===== DATA EXCERPT =====
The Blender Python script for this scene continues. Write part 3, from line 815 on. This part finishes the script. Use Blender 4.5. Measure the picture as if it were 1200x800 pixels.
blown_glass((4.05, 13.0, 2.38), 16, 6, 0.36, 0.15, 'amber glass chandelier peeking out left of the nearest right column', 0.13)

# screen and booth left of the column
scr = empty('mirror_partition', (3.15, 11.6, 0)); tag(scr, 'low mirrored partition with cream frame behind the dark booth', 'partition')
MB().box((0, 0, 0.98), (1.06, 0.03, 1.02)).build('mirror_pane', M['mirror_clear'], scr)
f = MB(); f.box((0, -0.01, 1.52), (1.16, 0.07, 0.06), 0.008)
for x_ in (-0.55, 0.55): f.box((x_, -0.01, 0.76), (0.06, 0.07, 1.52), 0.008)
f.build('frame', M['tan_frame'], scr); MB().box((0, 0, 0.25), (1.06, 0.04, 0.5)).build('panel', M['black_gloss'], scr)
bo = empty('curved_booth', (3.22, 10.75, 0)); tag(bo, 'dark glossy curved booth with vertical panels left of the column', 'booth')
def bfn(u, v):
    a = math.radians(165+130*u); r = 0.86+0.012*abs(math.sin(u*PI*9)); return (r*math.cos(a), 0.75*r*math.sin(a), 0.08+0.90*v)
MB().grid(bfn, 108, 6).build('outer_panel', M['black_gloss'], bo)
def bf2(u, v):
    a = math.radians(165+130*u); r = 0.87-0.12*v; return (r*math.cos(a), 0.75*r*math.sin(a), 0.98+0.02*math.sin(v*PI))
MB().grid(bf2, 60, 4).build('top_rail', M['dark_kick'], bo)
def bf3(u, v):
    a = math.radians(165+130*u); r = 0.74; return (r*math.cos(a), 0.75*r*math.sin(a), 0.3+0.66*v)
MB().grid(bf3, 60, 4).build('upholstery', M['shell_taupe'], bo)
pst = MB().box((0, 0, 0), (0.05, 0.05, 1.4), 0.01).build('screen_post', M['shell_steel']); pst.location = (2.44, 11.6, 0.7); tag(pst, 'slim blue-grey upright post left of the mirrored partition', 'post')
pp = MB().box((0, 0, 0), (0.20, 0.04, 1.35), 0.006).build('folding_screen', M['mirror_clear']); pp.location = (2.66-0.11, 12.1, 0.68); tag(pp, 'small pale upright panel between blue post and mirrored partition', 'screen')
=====
Each line of the listing should be echoed back exactly.

The Blender Python script for this scene continues. Write part 3, from line 815 on. This part finishes the script. Use Blender 4.5. Measure the picture as if it were 1200x800 pixels.
blown_glass((4.05, 13.0, 2.38), 16, 6, 0.36, 0.15, 'amber glass chandelier peeking out left of the nearest right column', 0.13)

# screen and booth left of the column
scr = empty('mirror_partition', (3.15, 11.6, 0)); tag(scr, 'low mirrored partition with cream frame behind the dark booth', 'partition')
MB().box((0, 0, 0.98), (1.06, 0.03, 1.02)).build('mirror_pane', M['mirror_clear'], scr)
f = MB(); f.box((0, -0.01, 1.52), (1.16, 0.07, 0.06), 0.008)
for x_ in (-0.55, 0.55): f.box((x_, -0.01, 0.76), (0.06, 0.07, 1.52), 0.008)
f.build('frame', M['tan_frame'], scr); MB().box((0, 0, 0.25), (1.06, 0.04, 0.5)).build('panel', M['black_gloss'], scr)
bo = empty('curved_booth', (3.22, 10.75, 0)); tag(bo, 'dark glossy curved booth with vertical panels left of the column', 'booth')
def bfn(u, v):
    a = math.radians(165+130*u); r = 0.86+0.012*abs(math.sin(u*PI*9)); return (r*math.cos(a), 0.75*r*math.sin(a), 0.08+0.90*v)
MB().grid(bfn, 108, 6).build('outer_panel', M['black_gloss'], bo)
def bf2(u, v):
    a = math.radians(165+130*u); r = 0.87-0.12*v; return (r*math.cos(a), 0.75*r*math.sin(a), 0.98+0.02*math.sin(v*PI))
MB().grid(bf2, 60, 4).build('top_rail', M['dark_kick'], bo)
def bf3(u, v):
    a = math.radians(165+130*u); r = 0.74; return (r*math.cos(a), 0.75*r*math.sin(a), 0.3+0.66*v)
MB().grid(bf3, 60, 4).build('upholstery', M['shell_taupe'], bo)
pst = MB().box((0, 0, 0), (0.05, 0.05, 1.4), 0.01).build('screen_post', M['shell_steel']); pst.location = (2.44, 11.6, 0.7); tag(pst, 'slim blue-grey upright post left of the mirrored partition', 'post')
pp = MB().box((0, 0, 0), (0.20, 0.04, 1.35), 0.006).build('folding_screen', M['mirror_clear']); pp.location = (2.66-0.11, 12.1, 0.68); tag(pp, 'small pale upright panel between blue post and mirrored partition', 'screen')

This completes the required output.